SA — the continent’s most industrialised economy — showed strong performance and ranked number one overall; however, market sell-off and weak growth weighed on the overall score. Mauritius came in second, but lower reported pension assets affected its score.
Africa has, however, not been immune to the instability seen in global financial markets — due to factors including the Russian invasion of Ukraine, the global monetary tightening cycle, and stagflation fears. This has led to decreased value of market securities in Africa, while the depreciation of most African currencies worsened the sell-off in dollar terms.
The report showed that $210bn was wiped from the market capitalisation of the 26 countries in the index during the 12 months to June — which equates to a 13% year-on-year fall.
Declines were broad-based across the region. In dollar terms, the sharpest drops came in Zimbabwe (63%), Kenya (34%) and Seychelles (25%).
Despite this, more countries continued to show improvement — with Namibia, Uganda, and Kenya among the countries with the greatest increase in scores.
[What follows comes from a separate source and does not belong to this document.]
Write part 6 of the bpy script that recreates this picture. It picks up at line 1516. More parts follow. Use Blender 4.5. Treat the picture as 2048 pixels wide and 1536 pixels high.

According to the report, these countries have bolstered their environmental, social and governance market frameworks and, in Kenya, climate risks have been incorporated into financial stability regulation.
Furthermore, greater product diversity has lifted scores for most countries as well, including Angola and Lesotho, which both issued their first initial public offerings over the past year.
“Despite macroeconomic headwinds, advances in sophistication, depth and transparency of African capital markets represent a considerable plus,” said David Marsh, chair at the Official Monetary and Financial Institutions Forum (OMFIF).
“A range of African countries now leads the field in key spheres. In one prime example, Africa has forged ahead in meeting requirements from investors targeting economic sustainability. There are many areas on which to build.”
“Continued progress on sustainability, digitalisation and financial inclusion will be crucial to improve Africa’s appeal and access to investors,” the report read. “This will enable the continent to develop its resilience to any future external shocks.”